Elizabeth Siddal - tribute to a Victorian super-model
11th February 2012
There will never be a photo of an elderly Elizabeth Siddal discovered in a hidden attic. There will never be a painting or drawing of Elizabeth Siddal with thinning hair and a wrinkled brow to be found on the walls of an art gallery or museum. There will never be a nostalgic poem found in some hidden nook written by Elizabeth Siddal in her later life – some sentimental look-back at past glories or moments of vanished passion. There will be none of these, none of what so many of the other luminaries of the Pre-Raphaelite society of painters, poets and models have become prey to with the passing of time and the cruel objectivity of the photographic lens, because Elizabeth Siddal died young – she passed away exactly 150 years ago today at the age of just 32.
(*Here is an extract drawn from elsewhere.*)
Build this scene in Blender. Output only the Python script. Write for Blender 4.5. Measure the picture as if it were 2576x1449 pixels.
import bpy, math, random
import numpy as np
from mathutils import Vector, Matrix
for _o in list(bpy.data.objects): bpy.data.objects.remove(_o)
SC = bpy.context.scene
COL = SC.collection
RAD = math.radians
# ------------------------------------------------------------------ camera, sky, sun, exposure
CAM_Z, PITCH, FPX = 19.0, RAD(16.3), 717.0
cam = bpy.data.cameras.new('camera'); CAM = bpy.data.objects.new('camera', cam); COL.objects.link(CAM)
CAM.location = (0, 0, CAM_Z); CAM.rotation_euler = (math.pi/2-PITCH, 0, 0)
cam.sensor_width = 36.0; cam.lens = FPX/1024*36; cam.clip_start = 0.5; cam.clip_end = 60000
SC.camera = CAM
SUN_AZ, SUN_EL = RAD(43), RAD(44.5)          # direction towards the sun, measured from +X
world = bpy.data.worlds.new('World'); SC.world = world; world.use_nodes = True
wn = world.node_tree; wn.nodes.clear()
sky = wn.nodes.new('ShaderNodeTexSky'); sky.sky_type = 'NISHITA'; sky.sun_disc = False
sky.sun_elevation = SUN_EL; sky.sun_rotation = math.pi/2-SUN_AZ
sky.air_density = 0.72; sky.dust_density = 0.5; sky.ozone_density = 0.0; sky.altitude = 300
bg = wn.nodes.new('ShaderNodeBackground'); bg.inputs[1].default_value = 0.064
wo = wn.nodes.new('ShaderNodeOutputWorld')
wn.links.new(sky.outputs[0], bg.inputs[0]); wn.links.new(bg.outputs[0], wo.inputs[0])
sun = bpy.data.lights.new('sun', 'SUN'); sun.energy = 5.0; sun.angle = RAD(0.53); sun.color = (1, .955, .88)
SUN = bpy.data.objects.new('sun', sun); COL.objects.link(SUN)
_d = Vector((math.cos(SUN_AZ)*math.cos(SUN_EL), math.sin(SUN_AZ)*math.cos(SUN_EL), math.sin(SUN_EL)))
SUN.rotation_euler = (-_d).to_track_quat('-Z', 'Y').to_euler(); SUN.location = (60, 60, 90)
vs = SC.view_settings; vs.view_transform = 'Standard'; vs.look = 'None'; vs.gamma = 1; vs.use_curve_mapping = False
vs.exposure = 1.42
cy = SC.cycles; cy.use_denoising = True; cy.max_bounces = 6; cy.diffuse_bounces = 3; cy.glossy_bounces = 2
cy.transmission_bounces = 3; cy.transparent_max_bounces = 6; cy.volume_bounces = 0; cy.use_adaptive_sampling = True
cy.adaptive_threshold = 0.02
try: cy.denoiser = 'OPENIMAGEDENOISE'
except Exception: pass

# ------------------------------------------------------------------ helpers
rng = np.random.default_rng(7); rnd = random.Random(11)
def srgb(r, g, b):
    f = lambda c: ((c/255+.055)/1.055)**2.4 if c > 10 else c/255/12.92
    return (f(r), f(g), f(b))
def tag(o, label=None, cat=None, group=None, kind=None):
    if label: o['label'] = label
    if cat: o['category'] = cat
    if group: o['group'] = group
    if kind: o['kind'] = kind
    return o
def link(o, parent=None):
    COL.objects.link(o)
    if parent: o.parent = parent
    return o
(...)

She will always be an image of youth and fresh imagination, therefore. We will always have Millais' Ophelia floating down stream, suspended forever between the elements of water and air, lost in her own rapture. We will always have the haunting paintings of Rossetti in which her attention is forever dissolved in the clouds of some unexpressed dream or fantasy that drifts across her otherwise impassive face. She will always be a sign and a doorway for us to a parallel world of beauty and inspiration that waits always just the other side of a very thin veil that, just now and again, is lifted by the words and colours and the music of Art.